• [STATED GOAL]:
Copy everything in the listing below word for word, apart from any images.
[START OF DATA FOR THE TASK]
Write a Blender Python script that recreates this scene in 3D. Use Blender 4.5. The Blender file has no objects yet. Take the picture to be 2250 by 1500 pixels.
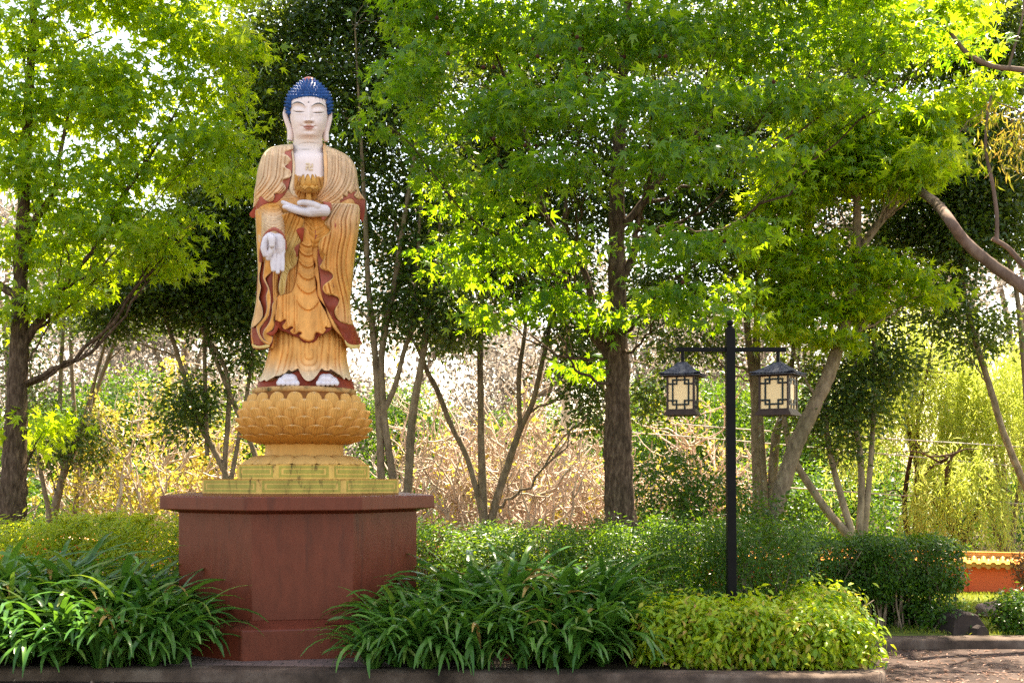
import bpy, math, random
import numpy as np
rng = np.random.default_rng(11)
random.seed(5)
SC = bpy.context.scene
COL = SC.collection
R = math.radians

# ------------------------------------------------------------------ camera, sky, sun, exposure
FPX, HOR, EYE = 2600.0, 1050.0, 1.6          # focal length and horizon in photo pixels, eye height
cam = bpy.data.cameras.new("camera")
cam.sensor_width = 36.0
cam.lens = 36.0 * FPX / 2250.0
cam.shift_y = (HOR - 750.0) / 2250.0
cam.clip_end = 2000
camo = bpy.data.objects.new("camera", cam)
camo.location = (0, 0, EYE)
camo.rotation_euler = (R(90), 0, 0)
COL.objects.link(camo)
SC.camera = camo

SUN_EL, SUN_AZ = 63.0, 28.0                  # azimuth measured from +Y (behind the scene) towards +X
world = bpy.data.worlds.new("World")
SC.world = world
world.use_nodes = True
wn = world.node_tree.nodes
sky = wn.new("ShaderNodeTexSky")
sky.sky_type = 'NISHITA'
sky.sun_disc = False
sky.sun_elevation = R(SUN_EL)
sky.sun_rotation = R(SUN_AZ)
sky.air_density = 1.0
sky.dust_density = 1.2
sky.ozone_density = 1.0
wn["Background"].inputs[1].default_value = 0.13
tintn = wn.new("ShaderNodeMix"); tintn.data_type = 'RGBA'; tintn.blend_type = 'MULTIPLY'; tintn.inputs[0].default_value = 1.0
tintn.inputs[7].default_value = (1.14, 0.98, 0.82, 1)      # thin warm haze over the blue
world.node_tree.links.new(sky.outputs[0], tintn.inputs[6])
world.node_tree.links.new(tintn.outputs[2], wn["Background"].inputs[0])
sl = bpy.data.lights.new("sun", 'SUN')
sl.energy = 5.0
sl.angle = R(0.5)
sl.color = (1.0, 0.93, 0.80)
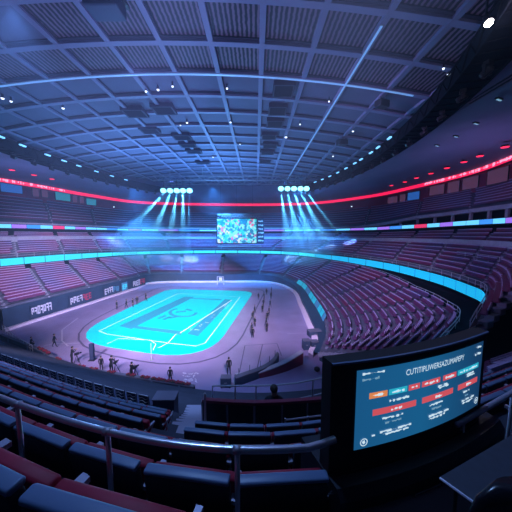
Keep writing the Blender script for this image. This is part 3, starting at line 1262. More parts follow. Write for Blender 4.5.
[END OF DATA FOR THE TASK]
• [COMPLETE OUTPUT]:
Write a Blender Python script that recreates this scene in 3D. Use Blender 4.5. The Blender file has no objects yet. Take the picture to be 2250 by 1500 pixels.
import bpy, math, random
import numpy as np
rng = np.random.default_rng(11)
random.seed(5)
SC = bpy.context.scene
COL = SC.collection
R = math.radians

# ------------------------------------------------------------------ camera, sky, sun, exposure
FPX, HOR, EYE = 2600.0, 1050.0, 1.6          # focal length and horizon in photo pixels, eye height
cam = bpy.data.cameras.new("camera")
cam.sensor_width = 36.0
cam.lens = 36.0 * FPX / 2250.0
cam.shift_y = (HOR - 750.0) / 2250.0
cam.clip_end = 2000
camo = bpy.data.objects.new("camera", cam)
camo.location = (0, 0, EYE)
camo.rotation_euler = (R(90), 0, 0)
COL.objects.link(camo)
SC.camera = camo

SUN_EL, SUN_AZ = 63.0, 28.0                  # azimuth measured from +Y (behind the scene) towards +X
world = bpy.data.worlds.new("World")
SC.world = world
world.use_nodes = True
wn = world.node_tree.nodes
sky = wn.new("ShaderNodeTexSky")
sky.sky_type = 'NISHITA'
sky.sun_disc = False
sky.sun_elevation = R(SUN_EL)
sky.sun_rotation = R(SUN_AZ)
sky.air_density = 1.0
sky.dust_density = 1.2
sky.ozone_density = 1.0
wn["Background"].inputs[1].default_value = 0.13
tintn = wn.new("ShaderNodeMix"); tintn.data_type = 'RGBA'; tintn.blend_type = 'MULTIPLY'; tintn.inputs[0].default_value = 1.0
tintn.inputs[7].default_value = (1.14, 0.98, 0.82, 1)      # thin warm haze over the blue
world.node_tree.links.new(sky.outputs[0], tintn.inputs[6])
world.node_tree.links.new(tintn.outputs[2], wn["Background"].inputs[0])
sl = bpy.data.lights.new("sun", 'SUN')
sl.energy = 5.0
sl.angle = R(0.5)
sl.color = (1.0, 0.93, 0.80)
Keep writing the Blender script for this image. This is part 3, starting at line 1262. More parts follow. Write for Blender 4.5.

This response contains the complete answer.